Suddenly Josh turned away.  Toni shivered and felt deserted.  But suddenly she understood.  A condom.  She hadn’t actually given that a moment of thought.  And undoubtedly Josh had quite a store of those.  With his lifestyle, that was very important.  These thoughts should perhaps have bothered her, but it didn’t matter to her at all.  All that mattered was that she and Josh were together.

GAG!  And check out this “sex on the first date” scene from the story “A Buried Treasure”

Of course it wasn’t smart to stay out late since they both still had interviews the next day.  It also would have been better had they not gone to the observatory because there they learned about the constellations that they later, lying in the grass in the park, would try to find again.  If they hadn’t done that, Jack wouldn’t have kissed her.

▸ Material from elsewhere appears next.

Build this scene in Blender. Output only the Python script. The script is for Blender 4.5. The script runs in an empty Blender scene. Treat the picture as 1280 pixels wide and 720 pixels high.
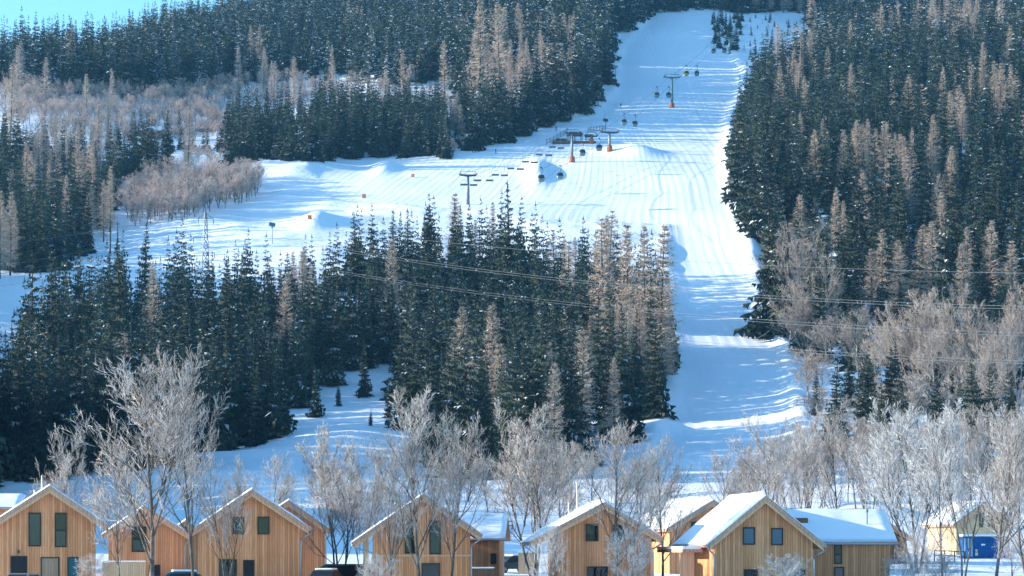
import bpy, bmesh, math, random
import numpy as np
from mathutils import Vector, Matrix
R = math.radians
rng = np.random.default_rng(11)
random.seed(5)
SC = bpy.context.scene
COL = SC.collection
F, CX, CY = 3300.0, 640.0, 690.0          # focal length in photo pixels, principal column, eye level row


def P(px, py, D):
    return Vector(((px - CX) / F * D, D, (CY - py) / F * D))


# ------------------------------------------------------------------ camera, light
cam = bpy.data.cameras.new('camera')
cam.sensor_width = 36; cam.lens = 36 * F / 1280; cam.shift_y = (CY - 360) / 1280
cam.clip_start = 1; cam.clip_end = 9000
co = bpy.data.objects.new('camera', cam); COL.objects.link(co)
co.rotation_euler = (R(90), 0, 0); SC.camera = co
SUN_EL, SUN_AZ = 14.5, 2.0                # behind the left shoulder of the hill: AZ degrees beyond due left
sv = Vector((-math.cos(R(SUN_EL)) * math.cos(R(SUN_AZ)), math.cos(R(SUN_EL)) * math.sin(R(SUN_AZ)), math.sin(R(SUN_EL))))
sl = bpy.data.lights.new('sun', 'SUN'); sl.energy = 4.2; sl.angle = R(0.5); sl.color = (1, .91, .80)
so = bpy.data.objects.new('sun', sl); COL.objects.link(so)
so.rotation_euler = sv.to_track_quat('Z', 'Y').to_euler()
w = bpy.data.worlds.new('World'); SC.world = w; w.use_nodes = True
nt = w.node_tree; nt.nodes.clear()
sky = nt.nodes.new('ShaderNodeTexSky'); sky.sky_type = 'NISHITA'; sky.sun_disc = False
sky.sun_elevation = R(SUN_EL); sky.sun_rotation = math.atan2(sv.x, sv.y)
sky.altitude = 900; sky.air_density = 1.0; sky.dust_density = 1.2; sky.ozone_density = 1.0
bg = nt.nodes.new('ShaderNodeBackground'); bg.inputs[1].default_value = 0.15
wo = nt.nodes.new('ShaderNodeOutputWorld')
tint = nt.nodes.new('ShaderNodeMix'); tint.data_type = 'RGBA'; tint.blend_type = 'MULTIPLY'; tint.inputs[0].default_value = 1.0; tint.inputs[7].default_value = (.50, .84, 1.04, 1)
nt.links.new(sky.outputs[0], tint.inputs[6]); nt.links.new(tint.outputs[2], bg.inputs[0]); nt.links.new(bg.outputs[0], wo.inputs[0])
vs = SC.view_settings; vs.view_transform = 'Standard'; vs.look = 'None'; vs.gamma = 1; vs.exposure = 1.36
SC.render.engine = 'CYCLES'
cy = SC.cycles
cy.max_bounces = 4; cy.diffuse_bounces = 3; cy.glossy_bounces = 2; cy.transparent_max_bounces = 8; cy.volume_bounces = 0
cy.use_denoising = True; cy.use_adaptive_sampling = True; cy.adaptive_threshold = 0.02
cy.sample_clamp_indirect = 6


# ------------------------------------------------------------------ materials
def M(name, col, rough=.7, metal=0.0, spec=.3):
    m = bpy.data.materials.new(name); m.use_nodes = True
    b = m.node_tree.nodes['Principled BSDF']
    b.inputs['Base Color'].default_value = (*col, 1); b.inputs['Roughness'].default_value = rough
    b.inputs['Metallic'].default_value = metal; b.inputs['Specular IOR Level'].default_value = spec
    return m


class N:
    def __init__(s, m): s.t = m.node_tree; s.b = s.t.nodes['Principled BSDF']
    def n(s, k, **kw):
        q = s.t.nodes.new('ShaderNode' + k)
        for a, v in kw.items(): setattr(q, a, v)
        return q
    def l(s, a, b): s.t.links.new(a, b)
    def math(s, op, a, b=None, c=None):
        q = s.n('Math', operation=op)
        for i, v in enumerate((a, b, c)):
            if v is None: continue
            if isinstance(v, (int, float)): q.inputs[i].default_value = v
            else: s.l(v, q.inputs[i])
        return q.outputs[0]
    def noise(s, vec, scale, detail=3, rough=.5):
        q = s.n('TexNoise'); q.inputs['Scale'].default_value = scale; q.inputs['Detail'].default_value = detail
        q.inputs['Roughness'].default_value = rough; s.l(vec, q.inputs['Vector']); return q.outputs['Fac']
    def mix(s, f, a, b):
        q = s.n('Mix', data_type='RGBA')
        for i, v in ((0, f), (6, a), (7, b)):
            if isinstance(v, (int, float)): q.inputs[i].default_value = v
            elif isinstance(v, tuple): q.inputs[i].default_value = (*v, 1)
            else: s.l(v, q.inputs[i])
        return q.outputs[2]
    def ramp(s, f, lo, hi):
        q = s.n('MapRange'); q.inputs[1].default_value = lo; q.inputs[2].default_value = hi
        s.l(f, q.inputs[0]); return q.outputs[0]


def var_mat(name, a, b, scale, rough=.8, coords='Position', scale2=None, c=None):
    m = M(name, a, rough, spec=.2); g = N(m)
    v = g.n('NewGeometry').outputs['Position'] if coords == 'Position' else g.n('TexCoord').outputs['Object']
    f = g.ramp(g.noise(v, scale, 2), .35, .65)
    colr = g.mix(f, a, b)
    if c: colr = g.mix(g.ramp(g.noise(v, scale2, 3), .5, .7), colr, c)
    g.l(colr, g.b.inputs['Base Color']); return m


NEEDLE = var_mat('spruce_needles', (.018, .037, .037), (.080, .098, .066), .10)
SNOWF = M('branch_snow', (.60, .63, .67), .85, spec=.1)
LARCH = var_mat('larch_twigs', (.50, .39, .305), (.38, .295, .235), .12)
LARCHF = var_mat('frosted_larch_twigs', (.52, .44, .40), (.42, .345, .31), .12)
FROST = var_mat('frosted_twigs', (.46, .405, .37), (.33, .28, .25), .35, scale2=1.2, c=(.63, .595, .57))
FROSTW = var_mat('thickly_frosted_twigs', (.62, .60, .585), (.48, .455, .44), .3)
BIRCHT = var_mat('pinkish_twigs', (.46, .375, .325), (.35, .28, .24), .25)
SAPM = var_mat('frosted_sapling_twigs', (.62, .50, .445), (.50, .39, .345), .2)
BARK = var_mat('grey_bark', (.070, .057, .045), (.125, .105, .085), 2.5, scale2=.9, c=(.22, .20, .185))
BARKB = var_mat('birch_bark', (.42, .39, .35), (.25, .22, .19), 1.5)
BARKD = M('conifer_bark', (.085, .062, .045), .9)
METAL = M('galvanised_steel', (.18, .20, .21), .5, .4)
DSTEEL = M('dark_steel', (.06, .07, .075), .5, .4)
TEALST = M('teal_grey_steel', (.12, .20, .21), .5, .3)
ORANGE = M('orange_padding', (.40, .13, .055), .8)
BLACKR = M('black_rubber', (.02, .02, .022), .7)
CABLE = M('frosted_cable', (.20, .215, .23), .6)
CABLED = M('steel_cable', (.10, .11, .12), .5)
FRAME = M('anthracite_frame', (.018, .021, .024), .45)
DARKIN = M('dark_interior', (.012, .014, .018), .6)
CURT = M('pale_curtain', (.13, .145, .165), .9)
TEALD = M('teal_door', (.012, .09, .12), .5)
ZINC = M('zinc_pipe', (.36, .38, .40), .4, .7)
WHITEP = M('white_painted_metal', (.75, .75, .74), .5)

PANE = bpy.data.materials.new('window_glass'); PANE.use_nodes = True
_t = PANE.node_tree; _t.nodes.clear()
_o = _t.nodes.new('ShaderNodeOutputMaterial'); _m = _t.nodes.new('ShaderNodeMixShader'); _a = _t.nodes.new('ShaderNodeBsdfTransparent')
_g = _t.nodes.new('ShaderNodeBsdfGlossy'); _g.inputs['Roughness'].default_value = .03; _f = _t.nodes.new('ShaderNodeFresnel'); _f.inputs[0].default_value = 1.5
_a.inputs[0].default_value = (.82, .87, .88, 1)
_t.links.new(_f.outputs[0], _m.inputs[0]); _t.links.new(_a.outputs[0], _m.inputs[1]); _t.links.new(_g.outputs[0], _m.inputs[2]); _t.links.new(_m.outputs[0], _o.inputs[0])
SKYREFL = M('painted_sky_reflection', (.02, .20, .46), .5)  # sky reflection painted as a flat blue sheet behind the pane


def wood(name, a, b, dark, bw=.16, horizontal=False):
    m = M(name, a, .75, spec=.2); g = N(m)
    oc = g.n('TexCoord').outputs['Object']; sp = g.n('SeparateXYZ'); g.l(oc, sp.inputs[0])
    u = g.math('ADD', sp.outputs[0], sp.outputs[1]) if not horizontal else sp.outputs[2]
    ub = g.math('DIVIDE', u, bw)
    idx = g.math('FLOOR', ub); fr = g.math('FRACT', ub)
    wn = g.n('TexWhiteNoise', noise_dimensions='1D'); g.l(idx, wn.inputs['W'])
    mp = g.n('Mapping'); mp.inputs['Scale'].default_value = (14, 14, .7) if not horizontal else (.7, .7, 14); g.l(oc, mp.inputs[0])
    gr = g.noise(mp.outputs[0], 1.0, 4, .6)
    kn = g.n('TexVoronoi', feature='F1'); kn.inputs['Scale'].default_value = 3.2; g.l(oc, kn.inputs['Vector'])
    c1 = g.mix(wn.outputs['Value'], a, b)
    c2 = g.mix(g.math('MULTIPLY', g.ramp(gr, .35, .75), .55), c1, dark)
    c3 = g.mix(g.math('MULTIPLY', g.ramp(kn.outputs['Distance'], .10, .05), .7), c2, dark)
    gap = g.math('MULTIPLY', g.math('LESS_THAN', fr, .09), .75)
    wx = g.noise(oc, .45, 3)
    c5 = g.mix(g.math('MULTIPLY', g.ramp(wx, .5, .75), .35), c3, dark)
    c4 = g.mix(gap, c5, tuple(x * .35 for x in dark))
    g.l(c4, g.b.inputs['Base Color'])
    bp = g.n('Bump'); bp.inputs['Strength'].default_value = .7; bp.inputs['Distance'].default_value = .02
    g.l(g.math('SUBTRACT', g.math('ADD', wn.outputs['Value'], gr), g.math('MULTIPLY', gap, 2.5)), bp.inputs['Height']); g.l(bp.outputs[0], g.b.inputs['Normal'])
    return m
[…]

Or had she kissed him first?

It didn’t matter.  The attraction was so strong that Hannah effortlessly transgressed all the rules she had about going out on dates with men.  She would start a new life and everything was excitinig, magical and delicious.  What could be more perfect than spending the night with the hansomest, most attractive man she had ever met?

Had it been reckless?  Absolutely.  Unforgettable?  More than unforgettable.

Reckless and unforgettable alright, because Hannah got pregnant.  But by the time we meet Hannah, her daughter is 5 years old and adorable and Hannah is the picture of loving, devoted single-motherhood.  And after a few twists and turns of the plot she and her hunk o’ burnin’ love are reunited and live happily ever after.

Now I’ll admit I’ve only read the three stories in this single volume, all written by the same author.  So maybe I’m missing something.  Maybe the wider world of heterosexual pulp fiction is rampant with nauseatingly romantic responsible sex.  Help me out here blenders, is that so?  And is gay pulp any better?